COLORADO SPRINGS — The Air Force Space and Missile Systems Center is being redesigned for speed.
After a four-month review, SMC Commander Lt. Gen. J.T. Thompson will begin the restructuring of the massive organization that oversees a $6 billion space portfolio.
In a keynote speech Tuesday at the 34th Space Symposium, Air Force Secretary Heather Wilson offered a preview of the upcoming reorganization. The central goal, she said, is to take down the walls that keep programs in stovepipes and create a more unified enterprise that looks at systems horizontally from design to production.
SMC will have a “chief architect” to guide and look across the entire space enterprise, Wilson said. Two new offices will be created. One will focus on innovation. The other will work to increase partnerships with foreign allies and commercial space companies.
The final product will be revealed in October, said Wilson. The first big test for SMC 2.0 will be the next-generation missile-warning constellation that will replace the current Space Based Infrared System. The Air Force decided to cancel purchases of SBIRS satellites 7 and 8 and invest in a more resilient system. It estimated that it would have taken nine years to build those two satellites. Wilson said the reorganized SMC will cut the time to develop and produce the next generation missile warning satellites from nine to five years.
Wilson also announced the Air Force will establish a new office that will report directly to Assistant Secretary for Acquisition Will Roper and whose mission will be to “speed things up.” This office will work with program managers to identify bottlenecks. “Their job will not be to buy things but to change the Pentagon rules and processes through which we buy things so that speed is a priority and an expectation,” said Wilson. “It’s time to stop circumventing the bureaucracy and start rewiring it.”
Many fingers are pointed when acquisition programs take too long to deliver products, but the “biggest barrier is in the Pentagon,” Wilson said. She boasted that the Air Force has been the “most aggressive of the services in using special acquisition processes” like the Rapid Capabilities Office to accelerate procurement.

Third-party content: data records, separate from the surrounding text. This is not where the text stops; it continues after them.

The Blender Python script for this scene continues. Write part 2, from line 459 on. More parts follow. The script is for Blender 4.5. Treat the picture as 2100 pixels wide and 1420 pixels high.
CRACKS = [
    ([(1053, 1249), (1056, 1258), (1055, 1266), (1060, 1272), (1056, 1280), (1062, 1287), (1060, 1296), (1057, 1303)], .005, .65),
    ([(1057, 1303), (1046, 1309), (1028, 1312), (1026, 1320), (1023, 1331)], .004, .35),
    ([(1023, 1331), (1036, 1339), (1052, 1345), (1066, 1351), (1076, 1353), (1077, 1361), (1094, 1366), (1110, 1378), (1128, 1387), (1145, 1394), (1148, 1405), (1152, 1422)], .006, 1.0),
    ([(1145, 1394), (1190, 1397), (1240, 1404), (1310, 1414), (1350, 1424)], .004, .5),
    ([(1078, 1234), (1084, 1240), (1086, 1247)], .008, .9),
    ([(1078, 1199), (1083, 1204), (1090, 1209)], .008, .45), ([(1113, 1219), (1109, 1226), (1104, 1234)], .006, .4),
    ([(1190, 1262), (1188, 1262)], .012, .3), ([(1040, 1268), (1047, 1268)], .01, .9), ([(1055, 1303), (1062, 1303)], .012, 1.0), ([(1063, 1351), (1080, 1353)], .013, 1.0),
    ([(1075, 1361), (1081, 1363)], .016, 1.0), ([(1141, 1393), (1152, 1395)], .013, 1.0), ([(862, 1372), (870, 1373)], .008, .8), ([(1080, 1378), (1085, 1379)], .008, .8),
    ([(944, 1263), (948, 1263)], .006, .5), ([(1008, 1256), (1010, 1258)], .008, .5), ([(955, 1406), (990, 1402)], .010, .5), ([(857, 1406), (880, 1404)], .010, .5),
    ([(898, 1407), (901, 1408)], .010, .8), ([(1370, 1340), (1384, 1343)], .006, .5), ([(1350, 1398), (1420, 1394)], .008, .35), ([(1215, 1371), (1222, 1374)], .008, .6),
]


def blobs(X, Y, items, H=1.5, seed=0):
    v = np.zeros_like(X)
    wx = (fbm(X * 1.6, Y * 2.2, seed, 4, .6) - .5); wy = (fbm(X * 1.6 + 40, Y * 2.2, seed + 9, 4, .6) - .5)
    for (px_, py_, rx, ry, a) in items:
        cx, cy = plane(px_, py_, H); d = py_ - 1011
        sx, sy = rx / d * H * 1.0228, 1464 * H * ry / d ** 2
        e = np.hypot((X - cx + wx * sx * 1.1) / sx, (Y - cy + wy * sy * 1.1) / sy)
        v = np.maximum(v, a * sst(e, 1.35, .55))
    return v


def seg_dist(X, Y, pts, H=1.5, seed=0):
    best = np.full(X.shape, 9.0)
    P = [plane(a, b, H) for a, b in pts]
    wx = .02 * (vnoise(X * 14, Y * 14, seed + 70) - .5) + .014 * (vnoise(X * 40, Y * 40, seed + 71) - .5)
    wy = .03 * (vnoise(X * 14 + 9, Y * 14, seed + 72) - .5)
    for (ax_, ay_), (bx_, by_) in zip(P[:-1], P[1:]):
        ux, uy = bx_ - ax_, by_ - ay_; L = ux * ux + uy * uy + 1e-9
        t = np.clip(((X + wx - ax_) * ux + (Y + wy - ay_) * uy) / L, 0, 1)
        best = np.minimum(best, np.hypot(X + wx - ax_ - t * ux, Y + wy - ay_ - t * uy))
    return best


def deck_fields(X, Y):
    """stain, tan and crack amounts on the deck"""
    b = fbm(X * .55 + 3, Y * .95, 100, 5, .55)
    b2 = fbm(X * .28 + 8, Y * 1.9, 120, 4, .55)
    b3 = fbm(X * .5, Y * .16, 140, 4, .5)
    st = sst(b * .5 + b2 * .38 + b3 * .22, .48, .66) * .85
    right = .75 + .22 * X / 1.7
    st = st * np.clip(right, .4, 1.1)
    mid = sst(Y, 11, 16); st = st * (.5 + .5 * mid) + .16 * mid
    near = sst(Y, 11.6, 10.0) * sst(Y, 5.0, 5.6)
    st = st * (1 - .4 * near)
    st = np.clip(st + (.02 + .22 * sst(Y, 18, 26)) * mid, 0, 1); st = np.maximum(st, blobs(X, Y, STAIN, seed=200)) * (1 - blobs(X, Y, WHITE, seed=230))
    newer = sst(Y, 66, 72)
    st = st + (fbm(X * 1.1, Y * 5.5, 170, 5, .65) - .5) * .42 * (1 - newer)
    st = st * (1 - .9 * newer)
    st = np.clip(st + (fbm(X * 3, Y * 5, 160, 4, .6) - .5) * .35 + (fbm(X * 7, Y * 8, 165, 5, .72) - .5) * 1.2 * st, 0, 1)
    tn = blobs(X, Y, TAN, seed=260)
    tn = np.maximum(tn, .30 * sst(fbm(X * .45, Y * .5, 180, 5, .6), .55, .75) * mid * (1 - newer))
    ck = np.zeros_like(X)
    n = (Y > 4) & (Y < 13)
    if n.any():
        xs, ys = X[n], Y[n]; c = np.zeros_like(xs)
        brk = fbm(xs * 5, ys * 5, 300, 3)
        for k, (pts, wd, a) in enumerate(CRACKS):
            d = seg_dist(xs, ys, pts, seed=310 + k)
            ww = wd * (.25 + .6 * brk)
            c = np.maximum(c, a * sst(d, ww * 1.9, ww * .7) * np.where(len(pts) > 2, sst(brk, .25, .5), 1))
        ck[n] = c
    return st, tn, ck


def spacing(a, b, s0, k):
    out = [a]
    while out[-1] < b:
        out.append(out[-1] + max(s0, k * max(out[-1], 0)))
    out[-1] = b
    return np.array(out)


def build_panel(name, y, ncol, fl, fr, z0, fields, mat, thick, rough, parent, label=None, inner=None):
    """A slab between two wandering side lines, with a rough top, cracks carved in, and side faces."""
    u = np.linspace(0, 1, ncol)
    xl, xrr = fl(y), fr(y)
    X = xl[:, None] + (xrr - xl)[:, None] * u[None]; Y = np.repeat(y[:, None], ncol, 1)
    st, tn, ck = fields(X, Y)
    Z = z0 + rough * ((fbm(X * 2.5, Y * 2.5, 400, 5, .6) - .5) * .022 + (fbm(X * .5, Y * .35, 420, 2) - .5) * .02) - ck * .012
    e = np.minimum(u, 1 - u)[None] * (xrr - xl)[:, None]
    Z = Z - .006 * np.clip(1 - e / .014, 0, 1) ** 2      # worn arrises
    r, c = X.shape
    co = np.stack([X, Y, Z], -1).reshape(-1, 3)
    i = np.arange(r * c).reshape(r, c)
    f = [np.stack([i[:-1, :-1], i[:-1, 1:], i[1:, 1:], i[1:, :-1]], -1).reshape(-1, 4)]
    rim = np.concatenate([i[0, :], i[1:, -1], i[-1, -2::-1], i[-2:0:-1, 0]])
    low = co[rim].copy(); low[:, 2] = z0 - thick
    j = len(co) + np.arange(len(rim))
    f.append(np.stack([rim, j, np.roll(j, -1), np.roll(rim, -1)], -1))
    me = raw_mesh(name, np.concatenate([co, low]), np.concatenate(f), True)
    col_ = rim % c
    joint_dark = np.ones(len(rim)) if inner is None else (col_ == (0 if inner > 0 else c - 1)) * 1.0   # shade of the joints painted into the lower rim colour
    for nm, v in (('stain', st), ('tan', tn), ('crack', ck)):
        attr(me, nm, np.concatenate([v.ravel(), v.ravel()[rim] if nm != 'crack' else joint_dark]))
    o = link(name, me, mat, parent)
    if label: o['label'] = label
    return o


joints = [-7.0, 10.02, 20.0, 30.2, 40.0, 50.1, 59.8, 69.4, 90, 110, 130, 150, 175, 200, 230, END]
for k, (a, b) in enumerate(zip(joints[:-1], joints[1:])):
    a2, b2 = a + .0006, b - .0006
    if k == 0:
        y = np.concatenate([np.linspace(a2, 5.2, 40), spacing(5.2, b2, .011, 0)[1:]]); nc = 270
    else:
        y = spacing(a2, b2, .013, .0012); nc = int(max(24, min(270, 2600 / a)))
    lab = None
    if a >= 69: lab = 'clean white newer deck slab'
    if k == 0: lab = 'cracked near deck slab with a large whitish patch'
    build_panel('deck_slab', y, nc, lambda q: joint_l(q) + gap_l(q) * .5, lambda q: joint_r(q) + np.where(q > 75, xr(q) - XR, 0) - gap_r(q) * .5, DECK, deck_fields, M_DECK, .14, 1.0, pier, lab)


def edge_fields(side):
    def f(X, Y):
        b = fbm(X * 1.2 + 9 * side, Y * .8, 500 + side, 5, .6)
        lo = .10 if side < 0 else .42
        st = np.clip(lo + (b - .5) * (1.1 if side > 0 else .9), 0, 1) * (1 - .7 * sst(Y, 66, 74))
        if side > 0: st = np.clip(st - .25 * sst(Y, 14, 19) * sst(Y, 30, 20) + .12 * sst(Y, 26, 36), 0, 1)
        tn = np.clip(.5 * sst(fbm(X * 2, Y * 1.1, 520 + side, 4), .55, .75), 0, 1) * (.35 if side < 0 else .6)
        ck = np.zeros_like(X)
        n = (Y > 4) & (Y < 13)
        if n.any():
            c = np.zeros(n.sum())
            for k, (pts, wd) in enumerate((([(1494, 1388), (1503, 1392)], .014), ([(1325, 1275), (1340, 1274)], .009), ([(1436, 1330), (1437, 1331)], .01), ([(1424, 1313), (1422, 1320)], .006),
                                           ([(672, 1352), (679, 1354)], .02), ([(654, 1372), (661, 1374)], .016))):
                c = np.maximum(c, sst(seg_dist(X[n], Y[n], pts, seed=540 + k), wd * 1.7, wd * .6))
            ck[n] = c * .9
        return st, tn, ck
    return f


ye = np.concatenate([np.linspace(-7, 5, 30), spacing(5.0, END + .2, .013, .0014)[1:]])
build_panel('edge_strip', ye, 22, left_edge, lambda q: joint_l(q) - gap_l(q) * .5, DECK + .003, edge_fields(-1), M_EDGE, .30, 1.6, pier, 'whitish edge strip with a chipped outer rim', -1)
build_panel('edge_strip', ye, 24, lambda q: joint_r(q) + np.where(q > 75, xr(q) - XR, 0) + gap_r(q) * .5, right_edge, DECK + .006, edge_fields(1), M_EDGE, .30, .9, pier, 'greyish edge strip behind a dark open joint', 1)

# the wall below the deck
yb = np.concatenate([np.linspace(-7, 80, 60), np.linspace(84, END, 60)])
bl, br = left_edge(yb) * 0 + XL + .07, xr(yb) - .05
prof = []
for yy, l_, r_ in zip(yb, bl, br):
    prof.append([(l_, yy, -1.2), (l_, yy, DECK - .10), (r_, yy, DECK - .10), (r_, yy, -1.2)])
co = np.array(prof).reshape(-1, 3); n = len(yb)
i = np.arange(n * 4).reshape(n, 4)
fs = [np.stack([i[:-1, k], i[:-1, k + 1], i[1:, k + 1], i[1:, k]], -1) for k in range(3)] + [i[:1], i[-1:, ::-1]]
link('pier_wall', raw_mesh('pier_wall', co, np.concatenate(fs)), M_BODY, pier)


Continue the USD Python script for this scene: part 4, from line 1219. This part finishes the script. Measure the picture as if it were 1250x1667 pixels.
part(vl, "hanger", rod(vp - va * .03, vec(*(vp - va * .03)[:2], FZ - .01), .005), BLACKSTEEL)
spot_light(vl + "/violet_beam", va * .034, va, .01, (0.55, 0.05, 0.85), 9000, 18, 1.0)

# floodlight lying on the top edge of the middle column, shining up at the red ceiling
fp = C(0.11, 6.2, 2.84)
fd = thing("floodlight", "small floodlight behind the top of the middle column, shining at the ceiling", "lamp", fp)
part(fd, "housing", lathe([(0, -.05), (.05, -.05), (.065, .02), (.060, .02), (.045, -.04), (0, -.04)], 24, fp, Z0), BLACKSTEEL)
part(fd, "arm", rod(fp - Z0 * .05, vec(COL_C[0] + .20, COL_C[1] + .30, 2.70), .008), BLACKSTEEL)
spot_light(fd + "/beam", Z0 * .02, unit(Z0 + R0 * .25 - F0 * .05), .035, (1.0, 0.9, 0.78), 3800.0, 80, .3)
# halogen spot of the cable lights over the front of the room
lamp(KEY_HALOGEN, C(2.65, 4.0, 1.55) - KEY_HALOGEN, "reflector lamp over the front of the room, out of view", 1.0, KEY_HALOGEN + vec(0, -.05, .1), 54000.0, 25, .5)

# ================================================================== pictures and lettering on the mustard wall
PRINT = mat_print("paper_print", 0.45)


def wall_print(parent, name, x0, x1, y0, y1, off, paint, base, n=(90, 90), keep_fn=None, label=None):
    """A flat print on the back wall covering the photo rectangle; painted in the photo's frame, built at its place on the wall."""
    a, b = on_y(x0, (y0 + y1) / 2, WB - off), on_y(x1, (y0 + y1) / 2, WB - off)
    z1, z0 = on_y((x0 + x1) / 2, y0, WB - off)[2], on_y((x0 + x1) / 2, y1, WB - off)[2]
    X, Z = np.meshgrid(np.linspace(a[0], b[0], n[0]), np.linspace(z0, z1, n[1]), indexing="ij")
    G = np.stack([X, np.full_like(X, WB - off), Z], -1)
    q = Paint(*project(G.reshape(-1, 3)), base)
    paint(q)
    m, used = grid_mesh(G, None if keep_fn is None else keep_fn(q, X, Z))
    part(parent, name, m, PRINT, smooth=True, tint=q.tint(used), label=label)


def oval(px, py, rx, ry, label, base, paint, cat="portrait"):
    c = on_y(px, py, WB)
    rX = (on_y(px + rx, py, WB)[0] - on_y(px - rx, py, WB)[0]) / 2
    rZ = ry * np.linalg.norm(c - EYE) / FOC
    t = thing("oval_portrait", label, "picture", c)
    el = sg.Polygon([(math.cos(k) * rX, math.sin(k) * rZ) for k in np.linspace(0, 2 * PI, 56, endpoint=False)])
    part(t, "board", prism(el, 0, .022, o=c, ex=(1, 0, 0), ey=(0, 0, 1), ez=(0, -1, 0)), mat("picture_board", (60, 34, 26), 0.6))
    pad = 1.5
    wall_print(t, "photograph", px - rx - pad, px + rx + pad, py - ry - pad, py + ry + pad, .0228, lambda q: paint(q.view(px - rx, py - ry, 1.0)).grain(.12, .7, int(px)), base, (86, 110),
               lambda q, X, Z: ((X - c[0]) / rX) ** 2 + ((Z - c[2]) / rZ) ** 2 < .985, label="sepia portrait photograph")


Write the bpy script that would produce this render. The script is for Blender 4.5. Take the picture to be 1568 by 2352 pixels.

Wilson said she has already moved to delegate authorities down the chain of command to expedite programs, but the red tape is still excessive. “It doesn’t do any good to delegate milestone decision authority to lower levels if program managers still have to get approval for technology readiness from a stable of people, each of whom is empowered to say ‘no’ and often rewarded for saying ‘no.’”
U.S. Strategic Command’s Gen. John Hyten, who has made headlines for criticizing the Air Force procurement system, said he is enthused by the changes that are now happening.
“I’m really excited about what the Air Force is doing,” he told reporters on Tuesday. “I won’t tell the Air Force what to buy,” but he wants to make sure systems meet the operators’ requirements. For STRATCOM, the most important attributes are resilience and capability. Hyten sent shockwaves through the procurement establishment when he called on the Air Force to stop building expensive satellites that make juicy targets for the enemy.
“I made a little bit of an overstatement to make a point,” Hyten acknowledged. “I was trying to make a point that I need a flexible, resilient warfighting capability.”